Dewasa ini kebudayaan
barat modern telah amat berpengaruh terhadap kebudayaan Indonesia. Dagelan
Mataram yang dihasilkan oleh sistem kebudayaan lam, dengan gaya dan ungkapan
yang bersumber pada gaya hidup masyarakat Jawa Yogyakarta tampak ikut terdesak,
meskipun ada penyesuaian di segala bidang agar tidak tersingkir. Dagelan Mataram
tampak terdesak dengan adanya dagelan-dagelan baru, atau dagelan lama yang
ungkapannya lebih mengikuti perkembangan jaman.
Sri mulat misalnya,
yang semula memakai gaya dagelan Mataram, kini mulai memperkenalkan musik
pengiring berupa band. Penyanyi bukan sinden melainkan biduan dan biduanita.
Lagu yang dibawakan bukan tembang
melainkan lagu populer baik keroncong, langgam, ndang-ndut, maupun lagu-lagu
barat dari segala aliran.
Uraian mengenai hubungan antara
kenyataan dan perubahan beberapa bentuk seni teater tradisional Jawa dengan
lembaga-lembaga social yang ada di sekitarnya. Beberapa bentuk seni teater
tradisional Jawa mulai menipis penggemarnya dan dihadapkan pada beberapa
tantangan akibat perubahan social budaya yang terjadi di Indonesia. Perubahan social
budaya tersebut antara lain adalah perkembangan teknologi komunikasi, perubahan
system social, dan perubahan system nilai. Perubahan atas hal-hal itu
membuahkan atas tuntutan-tuntutan baru pada seni tradisional yaitu tuntutan
akan keunikan dan akan kemampuan merangsang keinginan penonton yang mulai malas
meninggalkan rumah.
Pertama, perubahan yang
terjadi dalam kehidupan beberapa bentuk seni teater tradisional Jawa
berhubungan dengan perubahan social budaya yang ada di sekitarnya, terutama
perubahan dalam teknologi komunikasi, system social dan system nilai. Kedua,
perubahan social budaya telah menyebabkan munculnya rasa malas masyarakat untuk
menonton seni teater tradisional secara langsung.
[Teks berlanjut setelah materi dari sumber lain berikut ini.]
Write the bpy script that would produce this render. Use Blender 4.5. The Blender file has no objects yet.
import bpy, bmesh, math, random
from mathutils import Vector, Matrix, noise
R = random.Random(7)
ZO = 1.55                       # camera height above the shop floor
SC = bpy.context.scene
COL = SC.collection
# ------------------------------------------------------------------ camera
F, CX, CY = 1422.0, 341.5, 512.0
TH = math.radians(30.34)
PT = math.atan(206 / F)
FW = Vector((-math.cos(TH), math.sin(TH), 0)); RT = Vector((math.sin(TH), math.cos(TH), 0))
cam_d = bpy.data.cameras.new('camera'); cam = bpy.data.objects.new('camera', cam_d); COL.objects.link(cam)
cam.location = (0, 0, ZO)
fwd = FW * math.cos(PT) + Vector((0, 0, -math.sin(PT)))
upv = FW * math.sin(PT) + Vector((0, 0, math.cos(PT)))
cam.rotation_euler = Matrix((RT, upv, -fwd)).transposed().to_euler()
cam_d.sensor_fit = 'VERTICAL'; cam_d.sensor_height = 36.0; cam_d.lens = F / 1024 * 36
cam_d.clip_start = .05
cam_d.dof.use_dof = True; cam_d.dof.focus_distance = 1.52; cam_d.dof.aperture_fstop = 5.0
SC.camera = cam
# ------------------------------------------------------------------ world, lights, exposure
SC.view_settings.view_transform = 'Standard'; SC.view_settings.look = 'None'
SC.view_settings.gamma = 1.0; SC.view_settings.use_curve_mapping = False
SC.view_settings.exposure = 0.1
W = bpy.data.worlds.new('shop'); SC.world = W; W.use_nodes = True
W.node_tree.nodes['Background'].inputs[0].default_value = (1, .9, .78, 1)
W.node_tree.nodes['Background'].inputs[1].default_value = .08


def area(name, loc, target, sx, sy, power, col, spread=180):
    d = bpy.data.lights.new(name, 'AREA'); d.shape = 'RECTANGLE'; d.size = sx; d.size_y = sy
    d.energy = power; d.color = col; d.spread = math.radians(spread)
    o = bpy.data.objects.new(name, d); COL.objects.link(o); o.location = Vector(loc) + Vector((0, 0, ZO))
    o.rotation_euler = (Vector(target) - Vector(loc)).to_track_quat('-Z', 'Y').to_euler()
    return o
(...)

Lahirnya beberapa bentuk seni
modern yang lebih cocok dengan tuntutan system nilai modern, lahirnya tuntutan
akan latar yang kongkret, tokoh yang psikologi, alur yang menegangkan, cerita
yang baru, yang kesemuanya berpusat pada konsep dasar yaitu keunikan, telah
membuat warga masyarakat semakin sedikit memperhatikan kesenian tradisional.
Unik disini berarti kongkret, baru, dan individualistic, dan tuntutan akan
bahasa yang lugas serta penampilan yang efisien dan efektif.